Auch wenn es so etwas für eine echte Freundschaft nicht braucht: Im Frühjahr 2021 machten beide Klubs die Fanfreundschaft sogar ganz offiziell und schlossen eine Vereinbarung, um sich in Sachen Klub- und Fankultur gegenseitig zu unterstützen. Wie eng die Verzahnung zwischen Rangers und HSV wirklich ist, zeigt sich auch am Beispiel von Jörg Albertz. Fast ein Vierteljahrhundert nach seinem letzten Spiel für die Rangers wird er immer noch zu besonderen Spielen oder Events eingeladen. Und als sich neulich ein Mann meldete, der für seinen geplanten Rangers-Fanclub noch ein zwölftes Mitglied suchte, sagte Albertz zu. Seitdem ist „Hammer-Ali“ in einem Glasgow-Rangers-Fanclub. Ganz offiziell.

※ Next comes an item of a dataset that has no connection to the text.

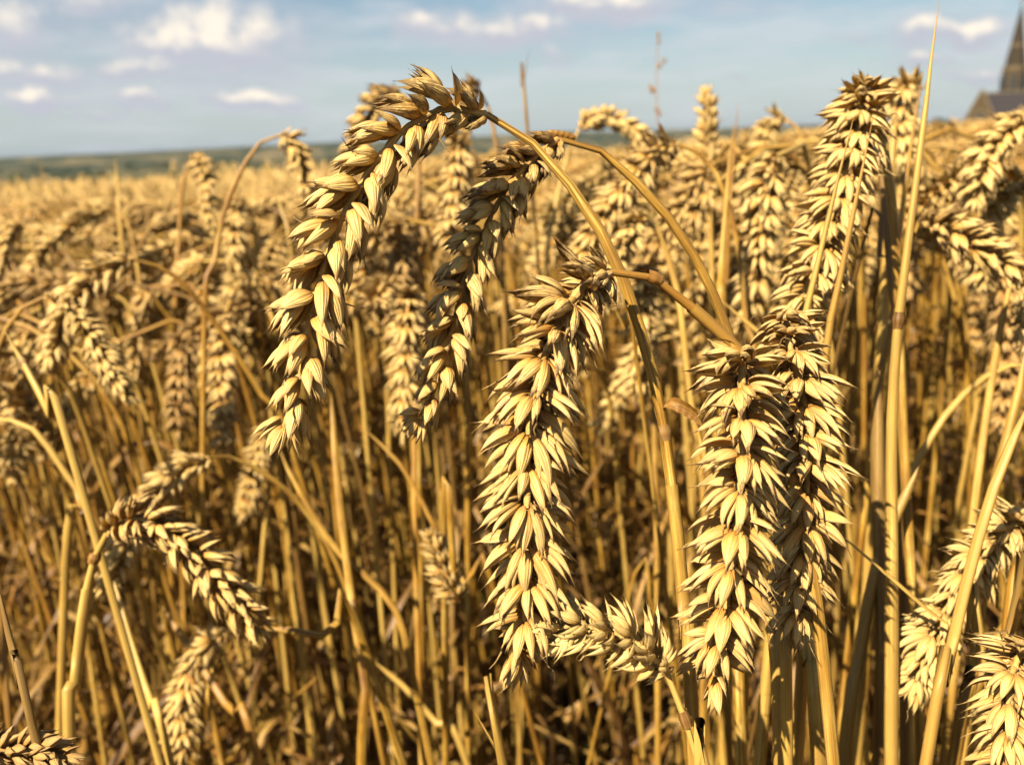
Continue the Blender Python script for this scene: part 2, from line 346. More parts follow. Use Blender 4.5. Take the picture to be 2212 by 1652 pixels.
def stem_arrays(C, r0, r1, rng, seg=12, joints=()):
    n = len(C); s = np.linspace(0, 1, n); r = r0 + (r1 - r0) * s
    r = r * (1 - .42 * smooth(.955, 1., s))
    return tube(C, r, seg, rng.random(), .03)
def hero(stem, ear, roll=0, r=(2.2, 1.5), ws=1., joints=(), leaf=(), label='', kind='open', tone=0., wth=1., lean=25, seed=0, group=None, flat=0., step=.0034):
    rng = np.random.default_rng(seed + 11)
    P = rooted([px(*p) for p in stem]); E = [px(*p) for p in ear]
    o = np.array([P[0][0], P[0][1], float(ground_z(P[0][0], P[0][1]))])
    th = tag(empty('wheat_stalk', o), label, 'wheat stalk', group or 'wheat stalks standing at the front of the field')
    C, L = catmull(P + [E[0]], 70); B = Buf(); B.add(*stem_arrays(C, r[0] * .0009, r[1] * .0009, rng, 14)); localise(B, o)
    link('stem', B.mesh('stem', [STRAW]), th, tone=tone)
    for (u, v) in joints:
        k = min(range(len(C)), key=lambda i: (proj(C[i])[0] - u) ** 2 + (proj(C[i])[1] - v) ** 2); k = min(max(k, 1), len(C) - 2)
        rr = (r[0] + (r[1] - r[0]) * k / 69) * .0009; t = nrm(C[k + 1] - C[k - 1]); q = np.linspace(-1, 1, 9)
        B = Buf(); B.add(*tube(np.array([C[k] + t * x * .0019 for x in q]), rr * (1.03 + .20 * np.exp(-(q * 1.8) ** 2)), 14, rng.random(), .06)); localise(B, o)
        link('stem_joint', B.mesh('stem_joint', [JOINT]), th)
        # leaf sheath that wraps the stem below the joint
        k2 = max(0, k - 22); Cs = C[k2:k]; 
        if len(Cs) > 3:
            B = Buf(); B.add(*tube(Cs, np.linspace(rr * 1.28, rr * 1.14, len(Cs)), 14, rng.random(), .07)); localise(B, o); link('leaf_sheath', B.mesh('leaf_sheath', [STRAW]), th, tone=tone + .25)
    for (pts, wd, tw) in leaf:
        Cl, Ll = catmull([px(*p) for p in pts], 26); s = np.linspace(0, 1, 26)
        B = Buf(); B.add(*ribbon(Cl, wd * .001 * np.minimum(1, .35 + s * 4) * np.clip((1 - s) * 3.5, .05, 1), rng.random(), Rt * .6 + Up * .4, tw, .4, .12)); localise(B, o); link('dry_leaf', B.mesh('dry_leaf', [LEAFM]), th, tone=-.1)
    Ce, Le = catmull(E, 60); B = Buf()
    V, F, A = tube(Ce, np.linspace(.95, .5, 60) * .001 * ws * (1 + .25 * np.sin(np.arange(60) * 2.1)), 10, rng.random()); A[:, 0] = .3; B.add(V, F, A)
    localise(B, o); er = link('ear', B.mesh('ear', [HUSK]), th, tone=tone - .15)
    for i, (M, p, s, out) in enumerate(spikelet_places(Ce, Le, R(roll), rng, ws=ws, lean=lean, step=step, jit=.5 if kind == 'shut' else .85)):
        if seed in (4, 5) and s < .12 and nrm(M[:, 2])[2] > .25: continue
        me = SP0[kind][rng.integers(len(SP0[kind]))]; so_ = link('spikelet', me, er)
        fl = -1 if rng.random() < .5 else 1
        A = np.eye(4); A[:3, :3] = M @ np.diag([fl, 1, 1]); A[:3, 3] = p - o
        so_.matrix_local = Matrix(A.tolist())
        so_['weather'] = float(np.clip(wth * ((1 - smooth(.08, .34, s)) * .7 + .08) * (1 + .5 * max(0, out[2])) + rng.normal(0, .12), 0, 1)); so_['tone'] = float(tone + rng.normal(0, .12))
    return th
def straw(pts, w0, w1, label, seed=0, tone=0., name='straw_stalk', cat='straw', joint=(), blade=False, group='bare straws and dead blades among the wheat'):
    rng = np.random.default_rng(seed + 31); P = rooted([px(*p) for p in pts]); o = np.array([P[0][0], P[0][1], float(ground_z(P[0][0], P[0][1]))])
    th = tag(empty(name, o), label, cat, group); C, L = catmull(P, 60); k0 = int(np.argmin(np.linalg.norm(C - px(*pts[0]), axis=1))); s = np.clip((np.arange(60) - k0) / max(59 - k0, 1), 0, 1); B = Buf()
    r = (w0 + (w1 - w0) * s ** 1.5) * .00043; r = r * np.clip((1 - s) * 7 + .12, 0, 1)
    if blade: B.add(*ribbon(C, r * 2, rng.random(), Rt * .9 + Fw * .3, .35, .38, .06))
    else: B.add(*tube(C, r, 12, rng.random(), .12))
    localise(B, o); link('blade' if blade else 'stem', B.mesh('straw', [STRAW]), th, tone=tone)
    for (u, v) in joint:
        k = min(range(1, 59), key=lambda i: (proj(C[i])[0] - u) ** 2 + (proj(C[i])[1] - v) ** 2); t = nrm(C[k + 1] - C[k - 1]); q = np.linspace(-1, 1, 9)
        B = Buf(); B.add(*tube(np.array([C[k] + t * x * .0024 for x in q]), r[k] * (1.05 + .28 * np.exp(-(q * 1.8) ** 2)), 12, rng.random(), .08)); localise(B, o); link('stem_joint', B.mesh('stem_joint', [JOINT]), th)
    return th
# ------------------------------------------------------------------ the stalks one can tell apart
H = hero
H([(1500, 1652, .215), (1483, 1400, .213), (1462, 1150, .211), (1428, 890, .209), (1385, 720, .207), (1345, 600, .206), (1300, 505, .205), (1235, 405, .203), (1160, 318, .202), (1095, 266, .201)],
  [(1050, 247, .2), (965, 236, .198), (900, 262, .196), (842, 312, .195), (788, 385, .194), (740, 470, .193), (703, 565, .193), (678, 655, .193), (660, 740, .193), (645, 830, .193), (618, 905, .193)],
  90, (2.5, 1.45), .95, [(1428, 885)], [([(1432, 880, .208), (1462, 874, .206), (1500, 893, .205), (1522, 925, .204)], 3.2, 1.2)], 'tall arched wheat stalk whose braided ear hangs highest against the sky', 'shut', .2, .8, 25, 1, step=.0042)
H([(1700, 1652, .25), (1660, 1100, .245), (1600, 800, .24), (1560, 690, .238), (1530, 610, .236), (1470, 505, .233), (1400, 420, .231), (1310, 335, .228), (1245, 297, .226)],
  [(1205, 300, .225), (1150, 345, .223), (1095, 405, .221), (1050, 490, .22), (1010, 580, .219), (985, 680, .218), (962, 770, .218), (935, 850, .218), (912, 890, .218)],
  90, (2.2, 1.4), .84, [], [([(1245, 299, .226), (1200, 290, .224), (1165, 292, .223)], 2.2, .4)], 'slim braided ear half in shade just right of the arched ear', 'shut', -.1, .8, 23, 2, step=.0042)
H([(1800, 1652, .215), (1700, 1000, .212), (1650, 830, .21), (1590, 748, .208), (1550, 718, .206), (1480, 652, .203), (1410, 600, .2), (1350, 578, .197)],
  [(1318, 588, .195), (1265, 615, .192), (1225, 668, .189), (1190, 740, .187), (1165, 810, .186), (1148, 900, .186), (1140, 1000, .187), (1140, 1100, .188), (1142, 1200, .189), (1140, 1300, .19), (1120, 1400, .191)],
  8, (2.1, 1.45), 1.06, [(1352, 580)], [], 'plump pale ear with splayed husks hanging at the centre, dark knot at its neck', 'open', .1, .6, 26, 3)
H([(1700, 1652, .225), (1690, 1350, .225), (1690, 950, .226), (1670, 820, .224), (1640, 765, .214)],
  [(1615, 752, .208), (1604, 775, .200), (1602, 830, .193), (1602, 900, .189), (1602, 980, .187), (1598, 1070, .186), (1590, 1160, .186), (1577, 1250, .187), (1562, 1340, .188), (1540, 1450, .189)],
  2, (2.5, 1.5), 1.04, [], [], 'wide bristling ear nodding to the viewer, the left of the close pair', 'open', .05, .4, 26, 4)
H([(1770, 1652, .25), (1760, 1300, .25), (1750, 900, .25), (1730, 740, .245), (1710, 690, .236)],
  [(1696, 684, .229), (1697, 705, .222), (1712, 770, .216), (1732, 850, .213), (1742, 950, .212), (1742, 1050, .212), (1736, 1150, .213), (1728, 1240, .214), (1714, 1335, .215)],
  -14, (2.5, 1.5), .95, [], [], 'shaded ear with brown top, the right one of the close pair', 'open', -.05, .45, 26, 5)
H([(1990, 1652, .31), (1965, 1200, .31), (1945, 800, .31), (1938, 560, .305), (1915, 350, .30), (1892, 235, .298)],
  [(1872, 196, .292), (1862, 215, .284), (1850, 290, .276), (1828, 370, .272), (1800, 455, .27), (1772, 545, .268), (1742, 635, .266), (1722, 700, .265)],
  4, (2.6, 1.8), 1.12, [], [], 'big upright ear with spiky brown top behind two crossing straws', 'open', .3, .3, 28, 6)
H([(1540, 1900, .188), (1510, 1652, .188), (1485, 1570, .188), (1462, 1500, .188)],
  [(1440, 1450, .188), (1400, 1408, .188), (1355, 1378, .188), (1300, 1362, .188), (1250, 1350, .188), (1205, 1358, .188)],
  40, (1.7, 1.2), .72, [(1470, 1515)], [], 'bright yellow ear lying sideways under the central ear tip', 'open', 1., .0, 22, 7)
# left side
H([(150, 1652, .30), (160, 1500, .30), (180, 1320, .30), (205, 1200, .30)], [(232, 1150, .298), (285, 1122, .296), (350, 1140, .296), (420, 1200, .298), (480, 1265, .30), (555, 1345, .303)],
  80, (2.3, 1.9), 1.0, [(208, 1190)], [], 'broken stalk with sharply kinked neck, shaded ear pointing right and down', 'open', -.15, .45, 24, 8)
H([(800, 1500, .44), (740, 1250, .44), (665, 1110, .43), (580, 1028, .42), (500, 988, .41)], [(450, 988, .40), (400, 1012, .395), (340, 1060, .39), (295, 1120, .39), (265, 1190, .39), (235, 1260, .39)],
  80, (2.0, 1.4), .95, [], [], 'thin arching stalk at lower left whose ear passes behind the broken one', 'shut', .2, .2, 22, 9)
H([(640, 1000, .47), (580, 880, .46), (530, 795, .455), (460, 692, .45), (385, 602, .44), (320, 566, .435)], [(285, 560, .43), (225, 582, .425), (170, 630, .42), (135, 690, .42), (112, 775, .42)],
  80, (2.1, 1.5), 1.05, [], [], 'blurred arched stalk on the left, ear drooping to the left below the field edge', 'shut', .1, .4, 22, 10)
H([(-60, 1000, .42), (-20, 800, .42), (25, 690, .42), (65, 655, .42)], [(95, 642, .42), (150, 662, .42), (195, 720, .42), (230, 785, .42), (268, 850, .42)], 30, (2.1, 1.5), .9, [], [], 'yellow ear nodding right at the far left edge under the arched one', 'open', .25, .1, 20, 12)
H([(380, 800, .68), (388, 490, .68), (395, 400, .68), (412, 338, .68)], [(425, 332, .68), (440, 370, .675), (448, 430, .67), (458, 500, .67)], 20, (2.2, 1.6), 1.0, [], [], 'pale stalk standing above the field edge at left with short drooping ear', 'open', .2, .3, 20, 13)
H([(440, 760, .52), (465, 560, .52), (485, 455, .52), (520, 370, .52), (562, 308, .52)], [(605, 292, .52), (635, 320, .52), (655, 370, .52), (680, 440, .52)], 60, (2.2, 1.6), .9, [], [], 'hooked stalk curving right over the hedge line left of the arched ear', 'open', .15, .3, 20, 14)
H([(590, 900, .62), (566, 700, .62), (555, 600, .62), (548, 480, .615)], [(535, 438, .61), (515, 445, .605), (508, 500, .60), (510, 570, .60)], 20, (2.3, 1.7), 1.0, [], [], 'pale ear bent over like a hook below the left hooked stalk', 'open', .35, .1, 20, 15)
H([(600, 1000, .60), (570, 790, .60), (560, 690, .60), (550, 630, .6)], [(535, 602, .595), (512, 612, .59), (502, 660, .585), (500, 720, .585)], 40, (2.2, 1.6), .95, [], [], 'small bleached ear on short hooked stalk, below the pale hooked ear', 'open', .4, .1, 20, 16)
H([(330, 900, .66), (300, 600, .66), (275, 480, .66)], [(245, 455, .66), (180, 470, .655), (115, 520, .65), (70, 580, .65), (40, 630, .65)], 70, (2., 1.6), 1.05, [], [], 'blurred ear arching left over the wheat at upper left', 'shut', .1, .3, 20, 17)
H([(120, 900, .6), (90, 650, .6), (70, 520, .6)], [(50, 480, .6), (25, 500, .6), (5, 560, .6), (-10, 630, .6)], 60, (2., 1.6), 1., [], [], 'blurred brownish ear cut by the left frame edge above the yellow ear', 'shut', 0, .4, 20, 18)
H([(480, 1652, .42), (450, 1500, .42), (470, 1420, .42), (500, 1375, .42)], [(490, 1368, .42), (440, 1400, .42), (410, 1460, .42), (392, 1540, .42), (395, 1640, .42)], 10, (2.1, 1.6), .95, [], [], 'dull ear hanging low between stems at the bottom left', 'open', 0, .2, 20, 19)
H([(-60, 1800, .2), (-80, 1680, .2)], [(-60, 1640, .2), (-10, 1622, .2), (40, 1618, .2), (90, 1622, .2), (135, 1636, .2)], 70, (2., 1.5), .6, [], [], 'dark ear poking in at the bottom left corner', 'shut', -1., 1., 22, 20)  # low tone and full weathering put the corner's shade into its colour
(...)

Doch wie es so ist mit Freundschaften: Nicht immer ist man einer Meinung und manchmal kann die gegenseitige Zuneigung dadurch auch belastet werden. So wie im März dieses Jahres, als während der Europa-League-Partie zwischen den Rangers und Fenerbahçe im Block der Schotten Banner mit der Aufschrift „Keep Woke Foreign Ideologies Out“ und „Defend Europe“ entrollt wurden. „Defend Europe“ ist der Kampagnentitel der rechtsextremen „Identitären Bewegung“ und Ausdruck einer politischen Richtung, die so gar nicht mit den Überzeugungen und den Werten der aktiven Hamburger Fanszene vereinbar ist. „Trotz Gesprächen zwischen unseren Ultras und den Ultras der Glasgow Rangers hat eine eindeutige Distanzierung von dieser Aktion nicht wirklich stattgefunden“, sagt Sven Freese, Abteilungsleiter des HSV Supporters Clubs und selbst Mitglied eines Rangers-Fanclubs. Freese zieht daraus persönliche Konsequenzen: Erstmals seit vielen Jahren wird er in dieser Saison kein Spiel der Rangers besuchen.
Klassische Fanfreundschaften sind ein wenig aus der Mode gekommen, jedenfalls im großen Stil. Doch noch immer gibt es Vereine, zu denen ein Großteil der HSV-Fans einfach eine besondere Verbindung spürt. So wie erst neulich noch in der 2. Bundesliga. Jan Walter Möller war dabei, als Fans vom FCK beim Auswärtsspiel Hamburg-Fans spontan zu einer Weinführung oder ein paar Gläsern Schorle einluden. „Da hat man richtig diesen tiefen Respekt voreinander gespürt“, sagt Möller. „Zwei Traditionsvereine, beide mit einer großen Klubikone, mit einem großen Einzugsgebiet in der Region – Klubs wie Kaiserslautern oder Hamburg sind sich einfach sehr ähnlich.“ In den Farben getrennt, in der Sache vereint. Auch dann, wenn die Sache sogar größer wird als Fußball. So wie am 28. Oktober 2023, als der HSV zum Gastspiel auf dem Betzenberg weilte und die FCK-Fanszene den Tod ihres Vorsängers Daniel Hasemann betrauerte. Im Gästeblock entrollten HSV-Fans ein schlichtes Plakat mit der Aufschrift „Hasemann unvergessen“. Das ist es, was Jan Walter Möller mit Respekt gemeint hatte – und was den Fußball doch letztlich ausmacht.